O livro “Tecnofeudalismo: O que matou o capitalismo”, de Yanis Varoufakis, ex-ministro das Finanças da Grécia (Editora Planeta do Brasil, 2025, tradução Erika Nogueira Vieira), apresenta uma tese provocadora e instigante: os pilares que sustentavam o capitalismo foram substituídos. Os mercados cederam lugar às plataformas digitais – verdadeiros feudos das grandes corporações tecnológicas – e o lucro foi suplantado pela pura extração de rendas. As dinâmicas tradicionais do capitalismo não governam mais a economia e, segundo o autor, o que destruiu o sistema foi o próprio capital, impulsionado pelas aceleradas mudanças tecnológicas das últimas duas décadas.

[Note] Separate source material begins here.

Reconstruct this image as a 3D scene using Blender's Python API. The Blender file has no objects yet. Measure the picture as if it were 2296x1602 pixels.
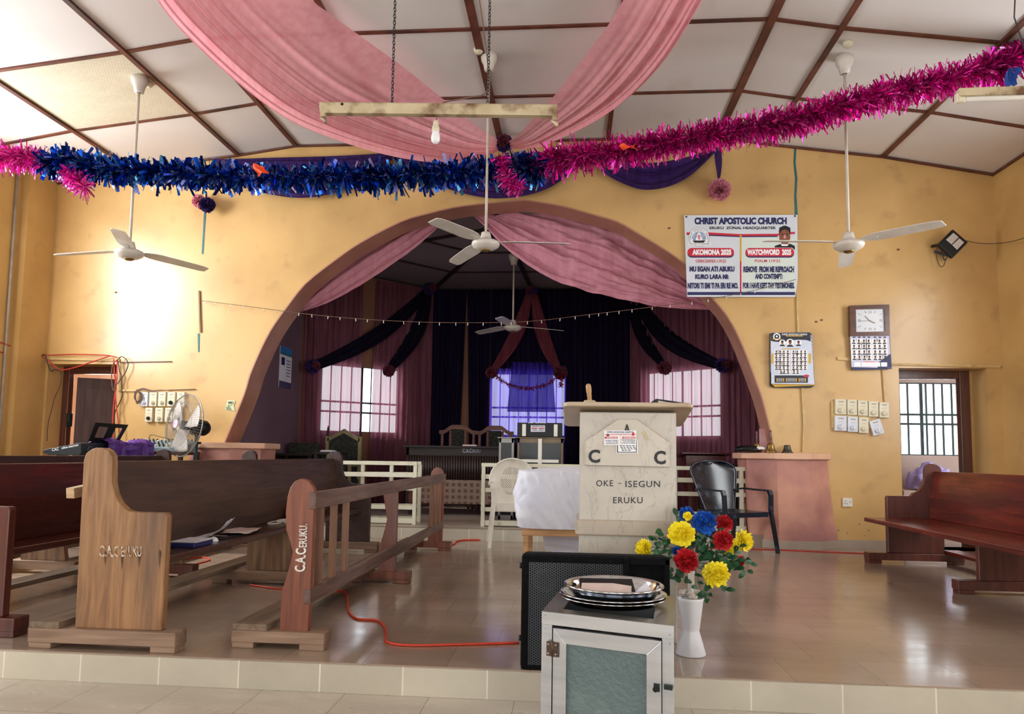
import bpy, bmesh, math, random
from mathutils import Vector, Matrix, noise
from mathutils.geometry import tessellate_polygon
random.seed(7)
PI = math.pi
scene = bpy.context.scene
COL = scene.collection

# ---------------------------------------------------------------- camera
FPX, CYP = 1605.0, 890.0
PITCH, YAW, ROLL = .0811, .0831, .0151
Fw = Vector((-math.sin(YAW) * math.cos(PITCH), math.cos(YAW) * math.cos(PITCH), math.sin(PITCH)))
_r = Vector((math.cos(YAW), math.sin(YAW), 0))
_u = _r.cross(Fw)
Rt = _r * math.cos(ROLL) + _u * math.sin(ROLL)
Up = -_r * math.sin(ROLL) + _u * math.cos(ROLL)
EYE = Vector((0, 0, 1.0))
cam_d = bpy.data.cameras.new('camera')
cam = bpy.data.objects.new('camera', cam_d)
COL.objects.link(cam)
cam.matrix_world = Matrix(((Rt.x, Up.x, -Fw.x, 0), (Rt.y, Up.y, -Fw.y, 0), (Rt.z, Up.z, -Fw.z, 1.0), (0, 0, 0, 1)))
cam_d.sensor_width = 36
cam_d.lens = 36 * FPX / 2296
cam_d.shift_y = (CYP - 801) / 2296
cam_d.clip_start = .05
scene.camera = cam


def P(x, y, X=None, Y=None, Z=None):
    """the point of the place that is seen at a spot of the photograph, on a known plane"""
    d = Fw + Rt * ((x - 1148) / FPX) - Up * ((y - CYP) / FPX)
    t = Y / d.y if Y is not None else (X / d.x if X is not None else (Z - 1) / d.z)
    return EYE + d * t


# ---------------------------------------------------------------- colours and materials
def lin(c):
    if isinstance(c, str):
        c = [int(c[i:i + 2], 16) / 255 for i in (0, 2, 4)]
    return tuple((v / 12.92 if v <= .04045 else ((v + .055) / 1.055) ** 2.4) for v in c)


def col4(c):
    return lin(c) + (1,)


def new_mat(name):
    m = bpy.data.materials.new(name)
    m.use_nodes = True
    nt = m.node_tree
    return m, nt, nt.nodes['Principled BSDF'], nt.links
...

À primeira vista, mesmo considerando uma afinidade ideológica com o autor e seu posicionamento crítico ao poder nocivo e descontrolado das big techs, a impressão inicial é que o controle do Estado por grandes proprietários de meios de produção – que continuam a acumular riqueza a partir da apropriação da força de trabalho e da mais-valia – não representa exatamente o fim do capitalismo. Pelo contrário, parece reafirmar sua própria essência. O que vemos é uma mudança no perfil dos grandes proprietários que mantêm esse controle: os donos das big techs. Pouco importa se o fazem direta ou indiretamente.

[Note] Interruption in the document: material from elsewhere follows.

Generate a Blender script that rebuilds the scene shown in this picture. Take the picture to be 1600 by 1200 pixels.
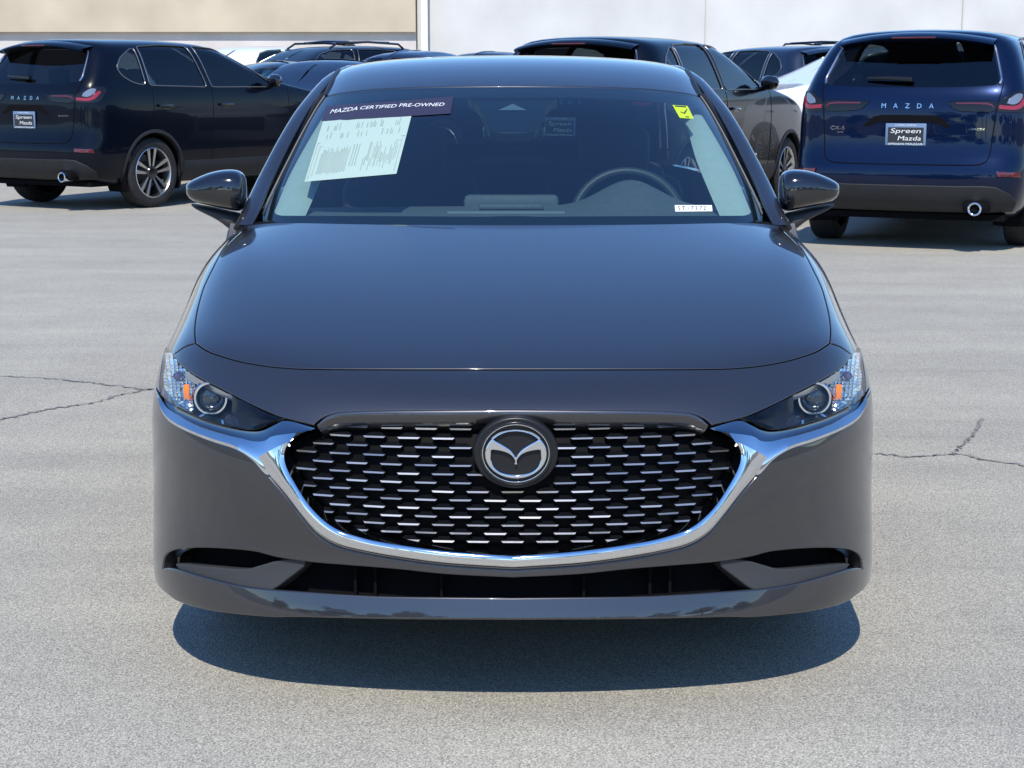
import bpy, bmesh, math, random
import numpy as np
from mathutils import Vector, Matrix
from mathutils.bvhtree import BVHTree
from mathutils.geometry import delaunay_2d_cdt
random.seed(7)
R = math.radians
for o in list(bpy.data.objects): bpy.data.objects.remove(o)
SC = bpy.context.scene
COL = SC.collection

# ------------------------------------------------------------------ camera, sky, sun, exposure
CAM_D, CAM_H, CAM_P, CAM_F = 3.5, 1.38, 0.178, 2640.0        # metres in front of the bumper, height, pitch, focal length in 1600-px units
cam = bpy.data.cameras.new('camera'); camo = bpy.data.objects.new('camera', cam); COL.objects.link(camo)
camo.location = (0, -CAM_D, CAM_H); camo.rotation_euler = (math.pi/2 - CAM_P, 0, 0)
cam.sensor_width = 36; cam.lens = 36*CAM_F/1600; cam.clip_start = 0.05; cam.clip_end = 3000
cam.shift_x = -1/1600
SC.camera = camo
SC.render.resolution_x, SC.render.resolution_y = 1024, 768
SUN_EL, SUN_AZ = R(53), R(-4)                                 # sun behind the camera, slightly to its left
w = bpy.data.worlds.new('World'); SC.world = w; w.use_nodes = True
nt = w.node_tree; bg = nt.nodes['Background']
sky = nt.nodes.new('ShaderNodeTexSky'); sky.sky_type = 'NISHITA'; sky.sun_disc = False
sky.sun_elevation = SUN_EL; sky.sun_rotation = math.pi - SUN_AZ
sky.altitude = 350; sky.air_density = 1.2; sky.dust_density = 0.0; sky.ozone_density = 4.0
hs = nt.nodes.new('ShaderNodeHueSaturation'); hs.inputs['Saturation'].default_value = 1.18; hs.inputs['Hue'].default_value = 0.507
nt.links.new(sky.outputs[0], hs.inputs['Color']); nt.links.new(hs.outputs[0], bg.inputs[0]); bg.inputs[1].default_value = 0.15
sun = bpy.data.lights.new('sun', 'SUN'); suno = bpy.data.objects.new('sun', sun); COL.objects.link(suno)
sun.energy = 3.5; sun.angle = R(0.53); sun.color = (1, 0.95, 0.86)
sd = Vector((math.sin(SUN_AZ)*math.cos(SUN_EL), -math.cos(SUN_AZ)*math.cos(SUN_EL), math.sin(SUN_EL)))
suno.rotation_euler = sd.to_track_quat('Z', 'Y').to_euler(); suno.location = sd*50
SC.view_settings.view_transform = 'Standard'; SC.view_settings.look = 'None'
SC.view_settings.exposure = 0.57; SC.view_settings.gamma = 1.0; SC.view_settings.use_curve_mapping = False
SC.render.engine = 'CYCLES'
SC.cycles.max_bounces = 10; SC.cycles.transparent_max_bounces = 16; SC.cycles.glossy_bounces = 6

# ------------------------------------------------------------------ materials
MATS = {}
def mat(name, col, rough=0.5, metal=0.0, coat=0.0, spec=0.5, noise=None, bump=None, emis=None, coat_rough=0.02, flake=0):
    if name in MATS: return MATS[name]
    m = bpy.data.materials.new(name); m.use_nodes = True; MATS[name] = m
    n = m.node_tree.nodes; l = m.node_tree.links; b = n['Principled BSDF']
    b.inputs['Base Color'].default_value = (*col, 1); b.inputs['Roughness'].default_value = rough
    b.inputs['Metallic'].default_value = metal; b.inputs['Coat Weight'].default_value = coat
    b.inputs['Coat Roughness'].default_value = coat_rough; b.inputs['Specular IOR Level'].default_value = spec
    tc = n.new('ShaderNodeTexCoord')
    if noise:                                                  # (scale, amount): gentle colour variation
        t = n.new('ShaderNodeTexNoise'); t.inputs['Scale'].default_value = noise[0]; t.inputs['Detail'].default_value = 5
        l.new(tc.outputs['Object'], t.inputs['Vector'])
        r = n.new('ShaderNodeValToRGB'); r.color_ramp.elements[0].position = .3; r.color_ramp.elements[1].position = .7
        r.color_ramp.elements[0].color = (*[max(0, c*(1-noise[1])) for c in col], 1)
        r.color_ramp.elements[1].color = (*[min(1, c*(1+noise[1])) for c in col], 1)
        l.new(t.outputs['Fac'], r.inputs['Fac']); l.new(r.outputs['Color'], b.inputs['Base Color'])
    if flake:                                                  # metallic flakes: tiny facets that catch the light
        t = n.new('ShaderNodeTexVoronoi'); t.inputs['Scale'].default_value = 900; l.new(tc.outputs['Object'], t.inputs['Vector'])
        mx = n.new('ShaderNodeMixRGB'); mx.blend_type = 'MULTIPLY'; mx.inputs[0].default_value = flake
        mx.inputs[1].default_value = (*col, 1); l.new(t.outputs['Color'], mx.inputs[2])
        g = n.new('ShaderNodeMixRGB'); g.inputs[0].default_value = .35; g.inputs[2].default_value = (*col, 1)
        l.new(mx.outputs[0], g.inputs[1]); l.new(g.outputs[0], b.inputs['Base Color'])
    if bump:                                                   # (scale, strength)
        t = n.new('ShaderNodeTexNoise'); t.inputs['Scale'].default_value = bump[0]; t.inputs['Detail'].default_value = 3
        l.new(tc.outputs['Object'], t.inputs['Vector'])
        bp = n.new('ShaderNodeBump'); bp.inputs['Strength'].default_value = bump[1]; bp.inputs['Distance'].default_value = .001
        l.new(t.outputs['Fac'], bp.inputs['Height']); l.new(bp.outputs[0], b.inputs['Normal'])
    return m
def glass(name, tint, ior=1.5, rough=0.0, gloss=(1, 1, 1)):
    """thin pane: Fresnel mix of a tinted see-through and a mirror"""
    if name in MATS: return MATS[name]
    m = bpy.data.materials.new(name); m.use_nodes = True; MATS[name] = m
    n = m.node_tree.nodes; l = m.node_tree.links; n.remove(n['Principled BSDF']); out = n['Material Output']
    tr = n.new('ShaderNodeBsdfTransparent'); tr.inputs[0].default_value = (*tint, 1)
    gl = n.new('ShaderNodeBsdfGlossy'); gl.inputs['Roughness'].default_value = rough; gl.inputs[0].default_value = (*gloss, 1)
    fr = n.new('ShaderNodeFresnel'); fr.inputs[0].default_value = ior
    geo = n.new('ShaderNodeNewGeometry')                       # both faces of the pane use the outside index
    mx = n.new('ShaderNodeMixShader'); l.new(tr.outputs[0], mx.inputs[1]); l.new(gl.outputs[0], mx.inputs[2])
    sub = n.new('ShaderNodeMath'); sub.operation = 'SUBTRACT'; sub.inputs[0].default_value = 1; l.new(geo.outputs['Backfacing'], sub.inputs[1])
    ml = n.new('ShaderNodeMath'); ml.operation = 'MULTIPLY'; l.new(fr.outputs[0], ml.inputs[0]); l.new(sub.outputs[0], ml.inputs[1])
    l.new(ml.outputs[0], mx.inputs[0]); l.new(mx.outputs[0], out.inputs[0])
    return m
PAINT = mat('grey_metallic_paint', (.041, .039, .043), .34, .6, 1.0, flake=.6)
PAINT.node_tree.nodes['Principled BSDF'].inputs['Coat IOR'].default_value = 1.74
BLACKPAINT = mat('gloss_black_paint', (.006, .006, .008), .12, 0, 1.0)
NAVYPAINT = mat('deep_blue_paint', (.001, .009, .042), .28, .6, .8, .2, flake=.4)
NAVYPAINT.node_tree.nodes['Principled BSDF'].inputs['Coat IOR'].default_value = 1.42
JETPAINT = mat('jet_black_paint', (.0015, .003, .008), .25, .0, .42, .12)
JETPAINT.node_tree.nodes['Principled BSDF'].inputs['Coat IOR'].default_value = 1.4
CHROME = mat('chrome', (.78, .79, .80), .045, 1.0)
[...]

Todavia, a leitura atenta e aprofundada do livro conduz, senão ao convencimento definitivo de que o capitalismo foi superado pelo “tecnofeudalismo”, ao menos à necessidade de considerar seriamente essa hipótese e acompanhar os desdobramentos dos fatos e das análises que a proposta de Varoufakis instiga.

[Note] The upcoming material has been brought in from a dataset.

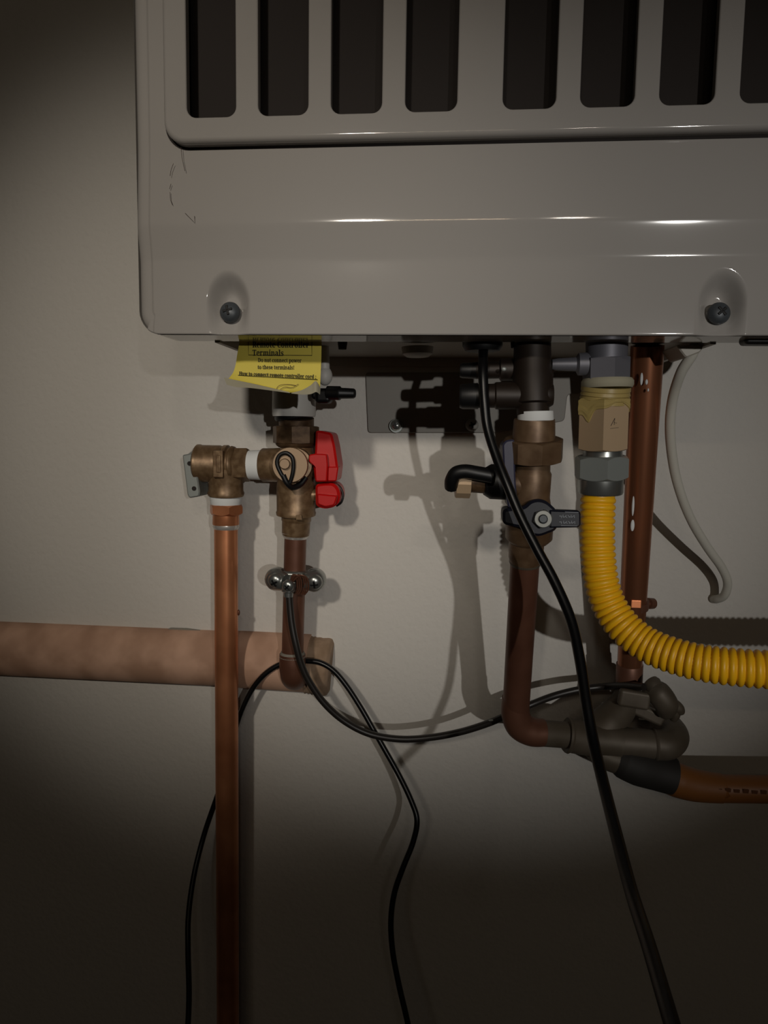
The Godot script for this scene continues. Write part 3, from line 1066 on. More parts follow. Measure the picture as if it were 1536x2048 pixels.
# ------------------------------------------------------------------ right side
func cold_inlet() -> void:
	var t := thing("inlet_manifold", "brass inlet manifold with shade put into its colour and two black knobs under the heater", "pipe fitting", Vector3(0.0506, 0.0417, 0.1800))
	var st := begin()
	turned(st, Vector3(0.0542, 0.0755, 0.185), Vector3(0.0565, 0.0152, 0.1900), [Vector2(0, 0.01355), Vector2(0.5, 0.01430), Vector2(0.55, 0.01505), Vector2(0.85, 0.01505), Vector2(0.87, 0.01204), Vector2(1, 0.01204)])
	turned(st, Vector3(0.0134, 0.0486, 0.1800), Vector3(0.0711, 0.0505, 0.1800), [Vector2(0, 0.00647), Vector2(0.3, 0.00647), Vector2(0.32, 0.00837), Vector2(0.96, 0.00837), Vector2(1, 0.00609)])
	turned(st, Vector3(0.0129, 0.0288, 0.1900), Vector3(0.0707, 0.0301, 0.1900), [Vector2(0, 0.00901), Vector2(0.25, 0.00901), Vector2(0.27, 0.01013), Vector2(0.92, 0.01013), Vector2(1, 0.00751)])
	obj("body", st, mats.deep_shade_brass, t)
	st = begin()
	turned(st, Vector3(0.0012, 0.0485, 0.1800), Vector3(0.0172, 0.0486, 0.1800), [Vector2(0, 0.00497), Vector2(0.12, 0.00573), Vector2(1, 0.00650)])
	obj("knob", st, mats.black_rubber, t)
	st = begin()
	turned(st, Vector3(0.0013, 0.0283, 0.1900), Vector3(0.0152, 0.0288, 0.1900), [Vector2(0, 0.00829), Vector2(0.15, 0.00942), Vector2(1, 0.00980)])
	obj("knob", st, mats.black_rubber, t)
	st = begin()
	ball(st, Vector3(0.0334, 0.0483, 0.1980), Vector3(0.002, 0.0016, 0.001), 10)
	obj("rivet", st, mats.zinc, t)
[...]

Com efeito, ao analisar as medidas adotadas pelos Estados e seus bancos centrais durante a crise global de 2008 – o que o autor descreve como a socialização do aporte financeiro aos bancos privados e a imposição de severa austeridade à população – Varoufakis demonstra a consequência (não projetada, não imaginada) dessa operação: a substituição do lucro pela renda. Em diversos momentos, grandes corporações tecnológicas não apresentaram lucros, mas suas ações mantiveram-se em alta. Aliado a isso, o poder avassalador das big techs em ditar formas de sociabilidade global e moldar comportamentos conduziu a uma transformação na essência do modo de produção.
Progressivamente, os modelos de negócio passaram a depender do que o autor denomina “capital das nuvens”. Empresas de todos os setores tornaram-se reféns do acesso e da inserção em grandes plataformas de comércio eletrônico, sem as quais seus negócios tornam-se invisíveis e inviáveis. Surgem aqui os novos vassalos, totalmente dependentes dos senhores feudais da tecnologia. E os servos? São todas as pessoas – “quase toda a humanidade” – que, “gratuitamente” e voluntariamente, fornecem dados e informações por meio de suas pegadas digitais, formando um big data que constitui o principal capital das plataformas. É desse “trabalho invisível” que as big techs extraem sua principal fonte de renda: “Os empregados das big techs recolhem menos de 1% do faturamento de suas empresas. A razão disso é que o trabalho remunerado realiza apenas uma fração do trabalho que sustenta as big techs. A maior parte do trabalho é executada por bilhões de pessoas de graça.” São os “servos das nuvens”.
Este é um ponto central: “O capital-nuvem pode reproduzir a si mesmo de modos que não envolvem trabalho assalariado. Como? Comandando quase toda a humanidade a contribuir com sua reprodução – de graça!”.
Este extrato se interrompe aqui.